Problem statement
Reproduce all lines of the listing below in which the word "scene" occurs.
* begin *
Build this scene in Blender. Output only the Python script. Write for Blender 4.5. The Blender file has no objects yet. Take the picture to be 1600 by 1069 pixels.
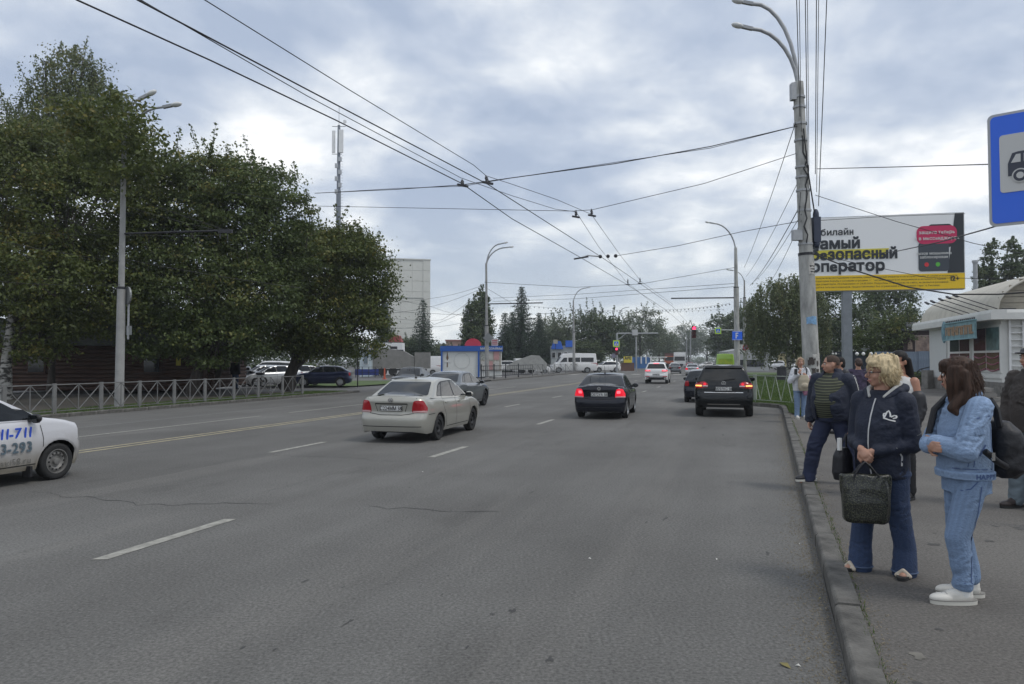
import bpy, bmesh, math, random
import numpy as np
from mathutils import Vector, Matrix, Quaternion, Euler
from mathutils.bvhtree import BVHTree
R = math.radians
rng = np.random.default_rng(11)
random.seed(11)
SC = bpy.context.scene
COL = SC.collection
# ------------------------------------------------------------------ camera
F_PX = 1150.0; EYE = 1.65; PITCH = math.atan(28.5 / F_PX)
cam_d = bpy.data.cameras.new('camera'); cam = bpy.data.objects.new('camera', cam_d); COL.objects.link(cam)
cam.location = (0, 0, EYE); cam.rotation_euler = (R(90) + PITCH, 0, 0)
cam_d.sensor_width = 36; cam_d.lens = 36 * F_PX / 1600; cam_d.clip_start = 0.05; cam_d.clip_end = 3000
SC.camera = cam
SC.view_settings.view_transform = 'Standard'; SC.view_settings.look = 'None'
SC.view_settings.gamma = 1; SC.view_settings.use_curve_mapping = False
SC.view_settings.exposure = 0.36
SC.render.engine = 'CYCLES'
SC.cycles.max_bounces = 6; SC.cycles.diffuse_bounces = 3; SC.cycles.glossy_bounces = 3
SC.cycles.transparent_max_bounces = 6; SC.cycles.use_denoising = True
# ------------------------------------------------------------------ sky (overcast with bright breaks)
SUN_EL, SUN_AZ = R(58), R(118)
w = bpy.data.worlds.new('World'); SC.world = w; w.use_nodes = True
nt = w.node_tree; nt.nodes.clear(); N = nt.nodes.new; LK = nt.links.new
def wmath(op, a, b=None):
    n = N('ShaderNodeMath'); n.operation = op
    for i, v in enumerate((a, b)):
        if v is None: continue
        if isinstance(v, (int, float)): n.inputs[i].default_value = v
        else: LK(v, n.inputs[i])
    return n.outputs[0]
out = N('ShaderNodeOutputWorld'); tc = N('ShaderNodeTexCoord'); sp = N('ShaderNodeSeparateXYZ')
LK(tc.outputs['Generated'], sp.inputs[0])
zz = wmath('ADD', wmath('MAXIMUM', sp.outputs['Z'], 0.0), 0.26)
cx = wmath('DIVIDE', sp.outputs['X'], zz); cy = wmath('DIVIDE', sp.outputs['Y'], zz)
cb = N('ShaderNodeCombineXYZ'); LK(cx, cb.inputs[0]); LK(cy, cb.inputs[1]); cb.inputs[2].default_value = 3.7
def wnoise(scale, detail, rough, dist, off):
    m = N('ShaderNodeMapping'); m.inputs['Location'].default_value = off; m.inputs['Rotation'].default_value = (0, 0, R(-18)); m.inputs['Scale'].default_value = (1.0, 1.0, 1)
    LK(cb.outputs[0], m.inputs[0])
    n = N('ShaderNodeTexNoise'); n.inputs['Scale'].default_value = scale; n.inputs['Detail'].default_value = detail
    n.inputs['Roughness'].default_value = rough; n.inputs['Distortion'].default_value = dist
    LK(m.outputs[0], n.inputs['Vector']); return n.outputs[0]
n1 = wnoise(1.9, 8, 0.52, 0.25, (2.3, 0.4, 0))
n2 = wnoise(5.0, 7, 0.55, 0.2, (7.1, 3.3, 0))
mixn = wmath('ADD', wmath('MULTIPLY', n1, 0.72), wmath('MULTIPLY', n2, 0.28))
ramp = N('ShaderNodeValToRGB'); LK(mixn, ramp.inputs[0]); cr = ramp.color_ramp
cr.elements[0].position = 0.40; cr.elements[0].color = (0.33, 0.39, 0.50, 1)
cr.elements[1].position = 0.645; cr.elements[1].color = (0.98, 0.97, 0.96, 1)
for p, c in ((0.465, (0.42, 0.475, 0.57, 1)), (0.51, (0.52, 0.565, 0.635, 1)), (0.56, (0.67, 0.70, 0.735, 1))):
    e = cr.elements.new(p); e.color = c
hz = N('ShaderNodeMapRange'); LK(sp.outputs['Z'], hz.inputs[0]); hz.inputs[1].default_value = 0.0; hz.inputs[2].default_value = 0.22; hz.inputs[3].default_value = 0.55; hz.inputs[4].default_value = 0.0
mx = N('ShaderNodeMixRGB'); LK(hz.outputs[0], mx.inputs[0]); LK(ramp.outputs[0], mx.inputs[1]); mx.inputs[2].default_value = (0.60, 0.65, 0.665, 1)
bgc = N('ShaderNodeBackground'); LK(mx.outputs[0], bgc.inputs[0]); bgc.inputs[1].default_value = 1.08
sky = N('ShaderNodeTexSky'); sky.sky_type = 'NISHITA'; sky.sun_disc = False
sky.sun_elevation = SUN_EL; sky.sun_rotation = SUN_AZ
bgs = N('ShaderNodeBackground'); LK(sky.outputs[0], bgs.inputs[0]); bgs.inputs[1].default_value = 0.12
mxs = N('ShaderNodeMixShader'); mxs.inputs[0].default_value = 0.93; LK(bgs.outputs[0], mxs.inputs[1]); LK(bgc.outputs[0], mxs.inputs[2])
LK(mxs.outputs[0], out.inputs[0])
sd = bpy.data.lights.new('sun', 'SUN'); sd.energy = 1.0; sd.angle = R(14); sd.color = (1, 0.96, 0.9)
sun = bpy.data.objects.new('sun', sd); COL.objects.link(sun)
sun.rotation_euler = Vector((-math.sin(SUN_AZ) * math.cos(SUN_EL), -math.cos(SUN_AZ) * math.cos(SUN_EL), -math.sin(SUN_EL))).to_track_quat('-Z', 'Y').to_euler()

# ------------------------------------------------------------------ pixel -> place helpers (photo pixels, 1600 x 1069)
_c, _s = math.cos(PITCH), math.sin(PITCH)
def ray(px, py):
    u = (px - 800) / F_PX; v = (534.5 - py) / F_PX
    return Vector((u, _c - v * _s, _s + v * _c))
def P(px, py, Y):                       # point at depth Y
    d = ray(px, py); t = Y / d.y
    return Vector((d.x * t, Y, EYE + d.z * t))
def G(px, py, z=0.0):                   # point on a horizontal plane
    d = ray(px, py); t = (z - EYE) / d.z
    return Vector((d.x * t, d.y * t, z))
# ------------------------------------------------------------------ object helpers
def tag(o, label=None, cat=None, group=None, kind=None):
    if label: o['label'] = label
    if cat: o['category'] = cat
    if group: o['group'] = group
    if kind: o['kind'] = kind
    return o
def link(name, me, parent=None):
    o = bpy.data.objects.new(name, me); COL.objects.link(o)
    if parent is not None: o.parent = parent
    return o
def thing(name, label, cat, loc=(0, 0, 0), rz=0.0, group=None):
    o = link(name, None); o.location = loc; o.rotation_euler = (0, 0, rz); o.empty_display_size = 0.2
    return tag(o, label, cat, group)
class MB:
    def __init__(s): s.v = []; s.f = []; s.m = []; s.cur = 0
    def add(s, vs, fs):
        b = len(s.v); s.v += [tuple(p) for p in vs]; s.f += [tuple(i + b for i in q) for q in fs]; s.m += [s.cur] * len(fs); return s
    def box(s, c, size, rot=None):
        x, y, z = (k / 2 for k in size); vs = [Vector((a * x, b * y, d * z)) for a in (-1, 1) for b in (-1, 1) for d in (-1, 1)]
        if rot is not None: vs = [rot @ p for p in vs]
        c = Vector(c); vs = [p + c for p in vs]
        return s.add(vs, [(0, 1, 3, 2), (4, 6, 7, 5), (0, 4, 5, 1), (2, 3, 7, 6), (0, 2, 6, 4), (1, 5, 7, 3)])
    def bar(s, a, b, wd, ht):           # box from a to b
        a = Vector(a); b = Vector(b); d = b - a; L = d.length
        q = d.to_track_quat('X', 'Z').to_matrix() if L > 1e-6 else Matrix.Identity(3)
        return s.box((a + b) / 2, (L, wd, ht), q)
    def tube(s, pts, rad, n=8, cap=True):
        pts = [Vector(p) for p in pts]; rad = rad if hasattr(rad, '__len__') else [rad] * len(pts)
        vs = []; fs = []; k = len(pts); up = None
        for i, p in enumerate(pts):
            t = (pts[min(i + 1, k - 1)] - pts[max(i - 1, 0)])
            t = t.normalized() if t.length > 1e-9 else Vector((0, 0, 1))
            if up is None:
                up = Vector((0, 0, 1)) if abs(t.z) < 0.9 else Vector((1, 0, 0))
            sx = t.cross(up)
            sx = sx.normalized() if sx.length > 1e-6 else t.orthogonal().normalized()
            up = sx.cross(t).normalized()
            for j in range(n):
                a = 2 * math.pi * j / n
                vs.append(p + (sx * math.cos(a) + up * math.sin(a)) * rad[i])
        for i in range(k - 1):
            for j in range(n):
                j2 = (j + 1) % n
                fs.append((i * n + j, i * n + j2, (i + 1) * n + j2, (i + 1) * n + j))
        if cap: fs += [tuple(range(n))[::-1], tuple((k - 1) * n + j for j in range(n))]
        return s.add(vs, fs)
    def cyl(s, a, b, r0, r1=None, n=16): return s.tube([a, b], [r0, r0 if r1 is None else r1], n)
    def ball(s, c, r, n=10, m=7):
        r = r if hasattr(r, '__len__') else (r, r, r); c = Vector(c); vs = [c + Vector((0, 0, r[2]))]; fs = []
        for i in range(1, m):
            th = math.pi * i / m
            for j in range(n):
                a = 2 * math.pi * j / n
                vs.append(c + Vector((r[0] * math.sin(th) * math.cos(a), r[1] * math.sin(th) * math.sin(a), r[2] * math.cos(th))))
        vs.append(c - Vector((0, 0, r[2])))
        for j in range(n):
            fs.append((0, 1 + j, 1 + (j + 1) % n))
            for i in range(m - 2):
                a = 1 + i * n
                fs.append((a + j, a + n + j, a + n + (j + 1) % n, a + (j + 1) % n))
            fs.append((len(vs) - 1, 1 + (m - 2) * n + (j + 1) % n, 1 + (m - 2) * n + j))
        return s.add(vs, fs)
    def prism(s, poly, o, ux, uy, d):   # polygon (2D) in plane o,ux,uy pushed along vector d
        o, ux, uy, d = Vector(o), Vector(ux), Vector(uy), Vector(d); n = len(poly)
        vs = [o + ux * a + uy * b for a, b in poly]; vs += [p + d for p in vs]
        fs = [tuple(range(n))[::-1], tuple(range(n, 2 * n))] + [(i, (i + 1) % n, n + (i + 1) % n, n + i) for i in range(n)]
        return s.add(vs, fs)
    def mesh(s, name, mats, smooth=False):
        me = bpy.data.meshes.new(name); me.from_pydata(s.v, [], s.f)
        mats = mats if isinstance(mats, (list, tuple)) else [mats]
        for m in mats: me.materials.append(m)
        if len(mats) > 1: me.polygons.foreach_set('material_index', s.m)
        bm = bmesh.new(); bm.from_mesh(me); bmesh.ops.recalc_face_normals(bm, faces=bm.faces); bm.to_mesh(me); bm.free()
        if smooth: smooth_mesh(me, smooth if not isinstance(smooth, bool) else 40)
        return me
    def build(s, name, mats, parent=None, smooth=False): return link(name, s.mesh(name, mats, smooth), parent)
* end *
Solution for this exercise
Build this scene in Blender. Output only the Python script. Write for Blender 4.5. The Blender file has no objects yet. Take the picture to be 1600 by 1069 pixels.
SC = bpy.context.scene